**Task goal**
In the listing that follows, retype every line from the first through the one containing "return mesh_np(name, vf[0], vf[1], [mat], smooth=False)". Pictures are to be left out.

(Records with scene code)
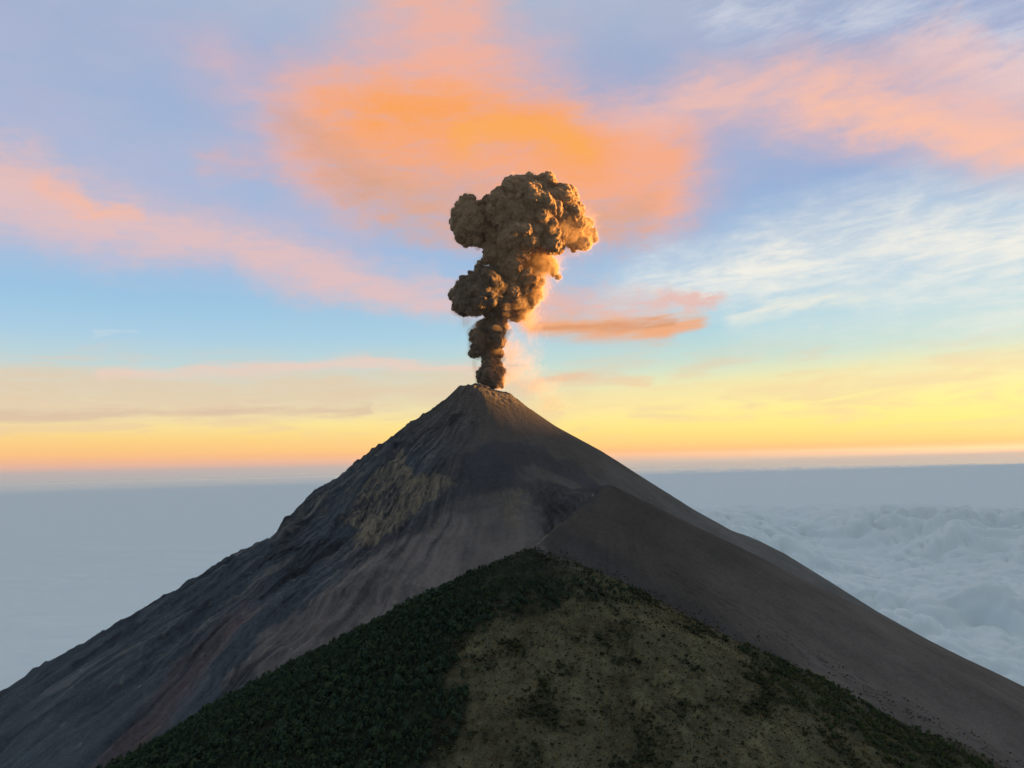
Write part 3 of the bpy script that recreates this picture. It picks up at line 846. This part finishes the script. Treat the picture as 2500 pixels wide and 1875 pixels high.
def tree_proto(seed, n, kind):
    c = crown_shape(seed, n, kind, 0, (OCT_V, OCT_F))
    t = (np.array([[0.03, 0, -0.08], [-0.015, 0.026, -0.08], [-0.015, -0.026, -0.08], [0, 0, 0.8]]), np.array([[0, 1, 3], [1, 2, 3], [2, 0, 3]]))
    v, f = merge([c, t])
    return v, f, np.concatenate([np.zeros(len(c[1]), int), np.ones(len(t[1]), int)])
def tri_mesh(name, vf, mat):
    return mesh_np(name, vf[0], vf[1], [mat], smooth=False)

# ---- trees of the forest and of the green belt on the right
def tree_density(x, y):
    f = forest_mask(x, y)
    return np.clip(f * 1.1, 0, 0.95) * (0.55 + 0.45 * sst(fbm2(x / 45, y / 45, 3), -0.35, 0.1))
tx, ty = scatter(-960, 300, 930, 1690, 6.2, tree_density)
tz = hill(tx, ty)
ok, tu, tv, td = in_view(tx, ty, tz)
tx, ty, tz, tu, tv, td = (q[ok] for q in (tx, ty, tz, tu, tv, td))
edge = forest_mask(tx, ty)
low_top = sst(tz - HILL[2], -110, -5)                          # stunted towards the top of the hill
th = np.clip(rng.lognormal(2.42, 0.30, len(tx)), 5.5, 21.0) * (1 - 0.55 * low_top) * (0.65 + 0.35 * edge)
tw = th * rng.uniform(0.50, 1.0, len(tx))
tbx, tby = scatter(380, 960, 1100, 1640, 5.6, lambda x, y: band_mask(x, y) * 0.62 * sst(fbm2(x / 40 + 8, y / 40, 3), -0.3, 0.15))
tbz = hill(tbx, tby)
ok, bu, bv, bd = in_view(tbx, tby, tbz)
ok &= tbz > volcano_h(tbx, tby)[0] - 1
tbx, tby, tbz, bd = tbx[ok], tby[ok], tbz[ok], bd[ok]
tbh = rng.uniform(4.5, 9.5, len(tbx)); tbw = tbh * rng.uniform(0.8, 1.2, len(tbx))
# in the frame only for those that become individual trees
def individuals(x, y, z, h, wdt, dist, count, in_frame):
    size = np.where(in_frame, h / dist, 0)
    order = np.argsort(-size)[:count]
    keep = np.ones(len(x), bool); keep[order] = False
    return order, keep
fr = (tu > 5) & (tu < 2495) & (tv < 1850)
near, rest = individuals(tx, ty, tz, th, tw, td, 230, fr)
fr2 = (photo_px(tbx, tby, tbz)[1] < 1850) & (photo_px(tbx, tby, tbz)[0] < 2490)
near2, rest2 = individuals(tbx, tby, tbz, tbh, tbw, bd, 70, fr2)
protoP = [tree_proto(20 + k, 10, 'pine' if k % 2 else 'round') for k in range(5)]
mass('forest_trees', protoP, (tx[rest], ty[rest], tz[rest]), th[rest], tw[rest], [M_PINE, M_BARK], None,
     label='dense dark green forest covering the left side of the near hill', category='forest')
mass('belt_trees', [tree_proto(40 + k, 9, 'pine' if k % 2 else 'round') for k in range(4)], (tbx[rest2], tby[rest2], tbz[rest2]), tbh[rest2], tbw[rest2], [M_BROAD, M_BARK], None,
     label='belt of small green trees along the right edge of the near hill', category='trees')
def plant_individuals(name, metas, idx, x, y, z, h, wdt, label, cat, group):
    for n_, i in enumerate(idx):
        parts = metas[n_ % len(metas)]
        e = empty(name, (x[i], y[i], z[i]), label=label(x[i], y[i], z[i], h[i]) if callable(label) else label, category=cat, group=group)
        e.scale = (wdt[i], wdt[i], h[i]); e.rotation_euler = (0, 0, random.uniform(0, 6.28))
        for pn, me in parts: link(pn, me, e)
metP = []
for k in range(8):
    kind = 'pine' if k % 2 else 'round'
    metP.append([('trunk', tri_mesh('tree_trunk', trunk_shape(60 + k), M_BARK)), ('crown', tri_mesh('tree_crown', crown_shape(60 + k, 15, kind), M_PINE))])
metB = [[('trunk', a[0][1]), ('crown', tri_mesh('tree_crown', crown_shape(80 + k, 14, 'pine' if k % 2 else 'round'), M_BROAD))] for k, a in enumerate([[m_[0]] for m_ in metP[:5]])]
def shaped(mets, odd): return [m_ for k, m_ in enumerate(mets) if k % 2 == odd]
for odd, shape in ((1, 'pointed'), (0, 'round-crowned')):
    plant_individuals('forest_tree', shaped(metP, odd), near[odd::2], tx, ty, tz, th, tw, f'tall dark green {shape} tree in the dense forest at lower left of the near hill', 'tree', f'larger {shape} trees of the near forest')
    plant_individuals('belt_tree', shaped(metB, odd), near2[odd::2], tbx, tby, tbz, tbh, tbw, f'small green {shape} tree in the belt along the right edge of the near hill', 'tree', f'nearer {shape} trees of the right-hand belt')

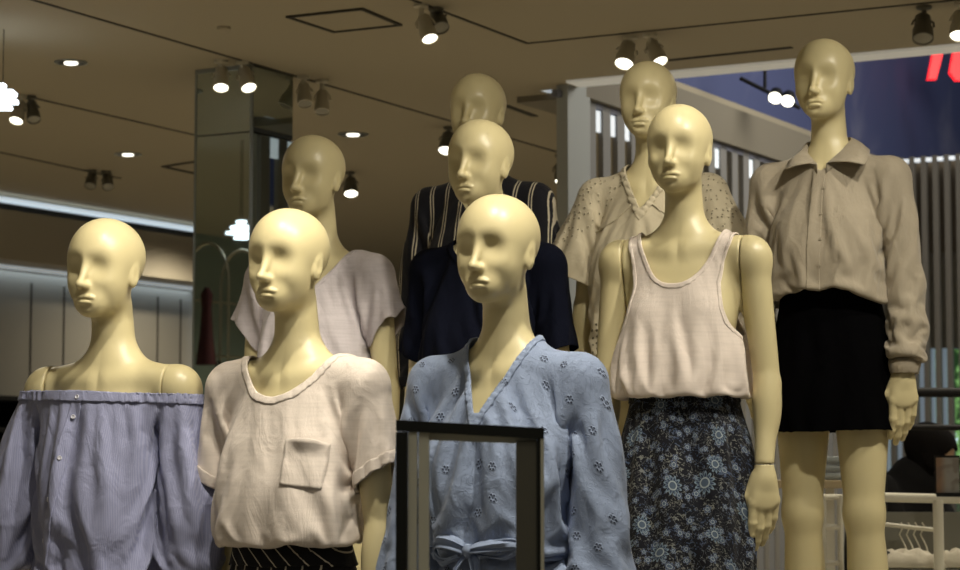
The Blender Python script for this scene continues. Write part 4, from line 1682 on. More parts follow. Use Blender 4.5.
def floral():
    k = cloth_mat('black_floral_print', (.006, .007, .012, 1), wrinkle=8, wrd=.004, rough=.85, sheen=.05)
    at_ = k.n('ShaderNodeAttribute', attribute_name='rest')
    sx = k.n('ShaderNodeSeparateXYZ', i_Vector=at_.outputs['Vector'])
    uv = k.n('ShaderNodeCombineXYZ', i_0=k.math('ADD', sx.outputs[0], k.math('MULTIPLY', sx.outputs[1], .3)), i_1=k.math('ADD', sx.outputs[2], k.math('MULTIPLY', sx.outputs[1], .6)), i_2=0.0)
    U = uv.outputs[0]

    def flower(scale, size, petals, seed):
        mp = k.n('ShaderNodeMapping', i_Vector=U)
        mp.inputs['Location'].default_value = (seed, seed * .7, 0)
        v = k.n('ShaderNodeTexVoronoi', voronoi_dimensions='2D', i_Vector=mp.outputs[0], i_Scale=scale, i_Randomness=.9)
        p = k.n('ShaderNodeVectorMath', operation='SUBTRACT', i_0=mp.outputs[0], i_1=v.outputs['Position'])
        s2 = k.n('ShaderNodeSeparateXYZ', i_Vector=p.outputs[0])
        x, y = s2.outputs[0], s2.outputs[1]
        sp = k.n('ShaderNodeSeparateXYZ', i_Vector=v.outputs['Color'])
        r = k.math('SQRT', k.math('ADD', k.math('MULTIPLY', x, x), k.math('MULTIPLY', y, y)))
        th = k.math('ADD', k.math('ARCTAN2', y, x), k.math('MULTIPLY', sp.outputs[0], 6.0))
        sz = k.math('MULTIPLY', size, k.math('ADD', .65, k.math('MULTIPLY', sp.outputs[1], .5)))
        pet = k.math('ABSOLUTE', k.math('COSINE', k.math('MULTIPLY', th, petals / 2.0)))
        rim = k.math('MULTIPLY', sz, k.math('ADD', .55, k.math('MULTIPLY', pet, .45)))
        q = k.math('DIVIDE', r, rim)
        fill = k.step(q, 1.0, .92)
        edge = k.math('MULTIPLY', fill, k.step(q, .72, .84))
        ray = k.math('MULTIPLY', fill, k.step(k.math('SINE', k.math('MULTIPLY', th, petals * 2.0)), .3, .8))
        core = k.step(k.math('DIVIDE', r, sz), .34, .26)
        ring = k.math('MULTIPLY', k.step(k.math('DIVIDE', r, sz), .30, .36), k.step(k.math('DIVIDE', r, sz), .48, .42))
        return fill, edge, ray, core, ring, sp.outputs[2]
    base = (.0045, .005, .010, 1)
    c = base
    # small leaves and sprigs
    nz = k.n('ShaderNodeTexNoise', i_Vector=U, i_Scale=95.0, i_Detail=2.0, i_Distortion=1.8)
    leaf = k.step(nz.outputs[0], .585, .60)
    nz2 = k.n('ShaderNodeTexNoise', i_Vector=U, i_Scale=22.0, i_Detail=2.0)
    tone = k.step(nz2.outputs[0], .42, .60)
    c = k.mix(leaf, c, k.mix(tone, (.15, .155, .145, 1), (.05, .075, .14, 1)))
    nz3 = k.n('ShaderNodeTexNoise', i_Vector=U, i_Scale=26.0, i_Detail=0.0, i_Distortion=2.2)
    vine = k.step(k.math('ABSOLUTE', k.math('SUBTRACT', nz3.outputs[0], .5)), .010, .004)
    c = k.mix(k.math('MULTIPLY', vine, .8), c, (.20, .21, .21, 1))
    for scale, size, petals, seed, ca, cb in ((34, .0105, 5, 3.1, (.03, .045, .10, 1), (.14, .17, .23, 1)), (13.5, .025, 12, 1.3, (.012, .022, .060, 1), (.20, .27, .34, 1))):
        f, e, ry, co, rg, rnd = flower(scale, size, petals, seed)
        on = k.math('GREATER_THAN', rnd, .30)
        c = k.mix(k.math('MULTIPLY', f, on), c, ca)
        c = k.mix(k.math('MULTIPLY', k.math('MULTIPLY', k.math('MAXIMUM', e, k.math('MULTIPLY', ry, .6)), on), .8), c, cb)
        c = k.mix(k.math('MULTIPLY', co, on), c, (.07, .10, .15, 1))
        c = k.mix(k.math('MULTIPLY', k.math('MULTIPLY', rg, on), .9), c, (.33, .38, .40, 1))
    k.set(k.b.inputs['Base Color'], c)
    return k.m


def cream_eyelet():
    """cream cotton with scattered punched holes on the yoke, flutter sleeves and hem panel"""
    k = cloth_mat('cream_eyelet_cotton', (.50, .44, .32, 1), wrinkle=12, wrd=.005, rough=.8, sheen=.1)
    at_ = k.n('ShaderNodeAttribute', attribute_name='rest')
    sx = k.n('ShaderNodeSeparateXYZ', i_Vector=at_.outputs['Vector'])
    uv = k.n('ShaderNodeCombineXYZ', i_0=k.math('ADD', sx.outputs[0], k.math('MULTIPLY', sx.outputs[1], .35)), i_1=k.math('ADD', sx.outputs[2], k.math('MULTIPLY', sx.outputs[1], .75)), i_2=0.0)
    v = k.n('ShaderNodeTexVoronoi', voronoi_dimensions='2D', i_Vector=uv.outputs[0], i_Scale=68.0, i_Randomness=.8)
    sp = k.n('ShaderNodeSeparateXYZ', i_Vector=v.outputs['Color'])
    ax = k.math('ABSOLUTE', sx.outputs[0])
    up = k.math('GREATER_THAN', k.math('ADD', sx.outputs[2], k.math('MULTIPLY', ax, .9)), 1.535)
    lo = k.math('MULTIPLY', k.math('LESS_THAN', sx.outputs[2], 1.12), k.math('LESS_THAN', ax, .2))
    on = k.math('MULTIPLY', k.math('MAXIMUM', up, lo), k.math('GREATER_THAN', sp.outputs[0], .45))
    rad = k.math('ADD', .10, k.math('ADD', k.math('MULTIPLY', sp.outputs[1], .07), k.math('MULTIPLY', lo, .12)))
    h = k.math('MULTIPLY', on, k.math('LESS_THAN', v.outputs['Distance'], rad))
    rim = k.math('MULTIPLY', on, k.step(v.outputs['Distance'], .34, .20))
    k.set(k.b.inputs['Base Color'], k.mix(h, (.50, .44, .32, 1), (.10, .085, .05, 1)))
    n2 = k.n('ShaderNodeTexNoise', i_Vector=at_.outputs['Vector'], i_Scale=13.0, i_Detail=3.0, i_Distortion=1.2)
    k.bump(k.math('ADD', k.math('MULTIPLY', n2.outputs[0], .006), k.math('MULTIPLY', k.math('SUBTRACT', rim, h), .0016)), 1.0)
    return k.m


BLUE_STRIPE = blue_stripe()
BLUE_EYELET = eyelet('blue_eyelet_cotton', (.275, .34, .50, 1), 14.5, hole=(.035, .045, .085, 1))
WHITE_EYELET = cream_eyelet()
PINSTRIPE = striped('black_blouse_with_paired_stripes', (.006, .006, .010, 1), (.45, .40, .30, 1), .052, (.012, .021), .0018)
SKIRT_STRIPE = striped('black_skirt_with_white_stripes', (.006, .006, .008, 1), (.55, .50, .40, 1), .034, (.010,), .0017)
WAIST_STRIPE = striped('black_sash_with_slanting_stripes', (.006, .006, .008, 1), (.55, .50, .40, 1), .034, (.010,), .0016, slope=1.2)
FLORAL = floral()
CUFF_STRIPE = striped('black_cuff', (.006, .006, .010, 1), (.45, .40, .30, 1), .2, (.1,), .0001)

# hands are turned so that the palm faces the thigh
_c, _s = math.cos(.6), math.sin(.6)
HV = HAND[0] * 1.14
HV[:, 2] += 0
HV = np.stack([_c * HV[:, 0] - _s * HV[:, 1], _s * HV[:, 0] + _c * HV[:, 1], HV[:, 2]], 1)
FIG = {}


def figure(name_px, py, Y, base, yaw, label):
    """a bald mannequin placed by the middle of its head: body, two arms with hands"""
    rz = -math.radians(yaw)
    p = at(name_px, py, Y)
    loc = (p.x + math.sin(rz) * -.026, p.y + math.cos(rz) * .026, base)
    root = empty('mannequin', loc, rz, label, 'mannequin')
    if not FIG:
        FIG['body'] = mesh_obj('body', BODY[0], BODY[1], SKIN, root)
        for s in (1, -1):
            q = ARM[1] if s == 1 else ARM[1][:, ::-1]
            a = mesh_obj('arm', ARM[0] * np.array([s, 1, 1]), q, SKIN, root)
            q = HAND[1] if s == 1 else HAND[1][:, ::-1]
            h = mesh_obj('hand', (HV + np.array([.204, -.022, .9318])) * np.array([s, 1, 1]), q, SKIN, a)
            FIG[s] = (a, h)
    else:
        b = FIG['body'].copy(); col.objects.link(b); b.parent = root
        for s in (1, -1):
            a = FIG[s][0].copy(); col.objects.link(a); a.parent = root
            h = FIG[s][1].copy(); col.objects.link(h); h.parent = a
    return root


def button(parent, p, n, r, mat, name='button'):
    R = n.to_track_quat('Z', 'Y').to_matrix().to_4x4()
    b = MB().lathe([(0, .0012), (r * .55, .0012), (r * .7, .0022), (r * .92, .002), (r, .0008), (r, -.001), (0, -.001)], Matrix.Translation(p) @ R, 14)
    return b.build(name, mat, parent, smooth=True)


# --- 1: off-shoulder striped blouse
def blouse_offshoulder(root):
    body = Prof([(1.00, .158, .135, -.005), (1.15, .148, .130, -.010), (1.28, .140, .130, -.016), (1.36, .136, .116, -.010), (1.45, .140, .095, .0)], 2.3)
    ring = Prof([(1.30, .186, .085, .0), (1.38, .200, .090, .002), (1.46, .198, .084, .006)], 2.6)
    slv = ((.185, .000, 1.40, .046), (.205, .002, 1.31, .064), (.215, -.002, 1.20, .074), (.216, -.008, 1.10, .066), (.212, -.008, 1.045, .044))

    def F(P):
        d = body(P)
        r = smax(ring(P), np.abs(P[2] - 1.42) - .045, .03)
        d = smin(d, r, .03)
        d = smin(d, sleeve(P, slv), .012)
        return smin(d, f_upper(P) - .004, .006)
    top = lambda P: P[2] - (1.437 - .012 * (P[0] + .2) / .4)
    g = Garment(F, .98, 1.50, {'top': top, 'hem': lambda P: np.where(sleeve(P, slv) < body(P), 1.038, .99) - P[2]})
    arm = np.abs(g.ref[:, 0]) > .15
    gh = np.where(arm, 1.30, 1.19)
    d = g.dist('top')
    gh = 1 + (gh - 1) * sstep((-d - .02) / .03)
    g.drape(pins=(('top', .022), ('hem', .006)), gh=gh, gv=1.03, steps=34, grav=.3, seed=4, noise=.005, bend=.2)
    o = g.obj('blouse', BLUE_STRIPE, root)
    o['label'] = 'blue fine-striped off-shoulder blouse with puffed sleeves'
    # gathered elastic band
    N = vnormals(g.V, g.T)
    sv = g.V.copy()
    wob = np.sin(np.arctan2(g.ref[:, 1], g.ref[:, 0]) * 60 + g.ref[:, 0] * 420) * .0040 * (np.abs(g.ref[:, 0]) > .11)
    g.V = g.V + N * wob[:, None]
    g.band('elastic_band', d, .022, BLUE_STRIPE, o, off=.003)
    g.V = sv
    # button placket, leaning to the wearer's right
    line = lambda V: np.abs(V[:, 0] - (-.015 - .20 * (1.43 - V[:, 2]))) - .0135
    g.band('button_placket', np.zeros(len(g.V)), 1.0, BLUE_STRIPE, o, off=.0016, inside=lambda R: np.maximum(line(R), R[:, 1] + .03))
    for z in (1.418, 1.375, 1.285, 1.195, 1.105, 1.03):
        p, n = g.surf(-.015 - .20 * (1.43 - z), z, off=.0045)
        button(o, p, n, .0052, BUTTON)


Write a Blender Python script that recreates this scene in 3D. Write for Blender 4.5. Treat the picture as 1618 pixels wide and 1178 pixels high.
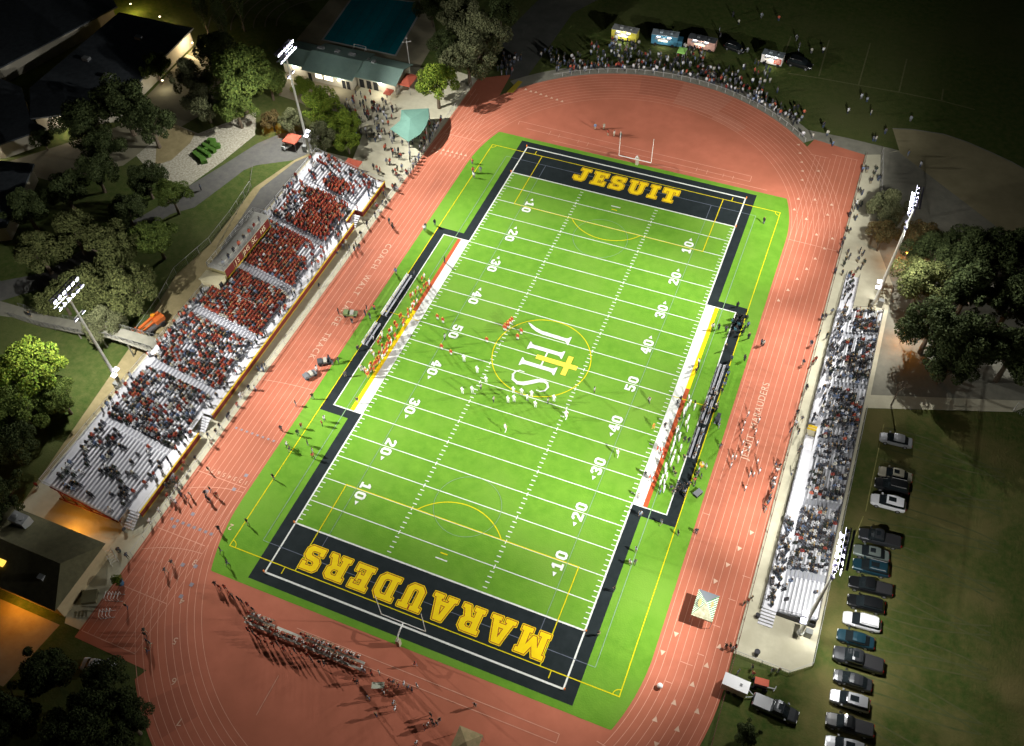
import bpy, bmesh, math, random
import numpy as np
from mathutils import Vector, Matrix, Euler
for o in list(bpy.data.objects): bpy.data.objects.remove(o)
S = bpy.context.scene
C = S.collection
PI = math.pi
# ---------------- camera
FPX = 1442.7791; CXP, CYP = 809.0, 589.0          # photograph is 1618 x 1178
CAM_T = Vector((37.5379, -97.1959, 128.2452)); CAM_R = Euler((.6653, .0266, .3868), 'XYZ')
cd = bpy.data.cameras.new('camera'); cam = bpy.data.objects.new('camera', cd); C.objects.link(cam)
cam.location = CAM_T; cam.rotation_euler = CAM_R
cd.sensor_width = 36; cd.lens = FPX / 1618 * 36; cd.clip_start = 1; cd.clip_end = 3000
S.camera = cam
RM = CAM_R.to_matrix()
def G(x, y, z=0.0):
    """photo pixel -> world point at height z"""
    d = RM @ Vector(((x - CXP) / FPX, -(y - CYP) / FPX, -1))
    t = (z - CAM_T.z) / d.z
    return Vector((CAM_T.x + t * d.x, CAM_T.y + t * d.y, z))
# ---------------- world
W = bpy.data.worlds.new('World'); S.world = W; W.use_nodes = True
nt = W.node_tree; bg = nt.nodes['Background']
sky = nt.nodes.new('ShaderNodeTexSky'); sky.sky_type = 'NISHITA'; sky.sun_disc = False
sky.sun_elevation = math.radians(2); sky.sun_rotation = math.radians(200)
nt.links.new(sky.outputs[0], bg.inputs[0]); bg.inputs[1].default_value = 00.006
S.view_settings.view_transform = 'Standard'; S.view_settings.look = 'None'
S.view_settings.exposure = 0.45; S.view_settings.gamma = 1
# ---------------- floodlights of the four masts
POLES = [(-69.2, 36.4), (-67.0, -33.6), (53.5, 34.1), (53.4, -34.6)]
def spot(loc, aim, power, ang, blend=.9, col=(1, .985, .945), r=.16):
    l = bpy.data.lights.new('floodlight_beam', 'SPOT'); l.energy = power; l.color = col
    l.spot_size = math.radians(ang); l.spot_blend = blend; l.shadow_soft_size = r
    o = bpy.data.objects.new('floodlight_beam', l); C.objects.link(o); o.location = loc
    o.rotation_euler = (Vector(aim) - Vector(loc)).to_track_quat('-Z', 'Y').to_euler()
    return o
for px, py in POLES:
    sx = 1 if px > 0 else -1; sy = 1 if py > 0 else -1
    L = (px - sx * .9, py, 26.2)
    spot(L, (-sx * 18, sy * 6, 0), 120000, 62, 1)          # far part of the field
    spot(L, (sx * 10, sy * 46, 0), 84000, 80, 1)           # end of the field
    spot(L, (sx * 27, -sy * 2, 0), 70000, 80, 1)           # near touchline, middle
    spot(L, (sx * 44, sy * 34, 0), 20000, 105, 1)          # below the mast
    spot((px + sx * .3, py, 19.4), (sx * 68 if sx > 0 else -84, sy * 26, 0), 20000 if sx > 0 else 34000, 152, 1)     # spill behind the mast
    spot((px, py, 25.4), (sx * 52, sy * 92, 0), 34000 if sx < 0 else 20000, 105, 1)     # spill past the ends
    spot(L, (-sx * 42, sy * 12, 0), 62000, 50, 1)          # opposite straight
    if sy > 0: spot(L, (sx * 12, 92, 0), 90000, 84, 1)      # crowd behind the top bend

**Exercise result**
Write part 3 of the bpy script that recreates this picture. It picks up at line 846. This part finishes the script. Treat the picture as 2500 pixels wide and 1875 pixels high.
def tree_proto(seed, n, kind):
    c = crown_shape(seed, n, kind, 0, (OCT_V, OCT_F))
    t = (np.array([[0.03, 0, -0.08], [-0.015, 0.026, -0.08], [-0.015, -0.026, -0.08], [0, 0, 0.8]]), np.array([[0, 1, 3], [1, 2, 3], [2, 0, 3]]))
    v, f = merge([c, t])
    return v, f, np.concatenate([np.zeros(len(c[1]), int), np.ones(len(t[1]), int)])
def tri_mesh(name, vf, mat):
    return mesh_np(name, vf[0], vf[1], [mat], smooth=False)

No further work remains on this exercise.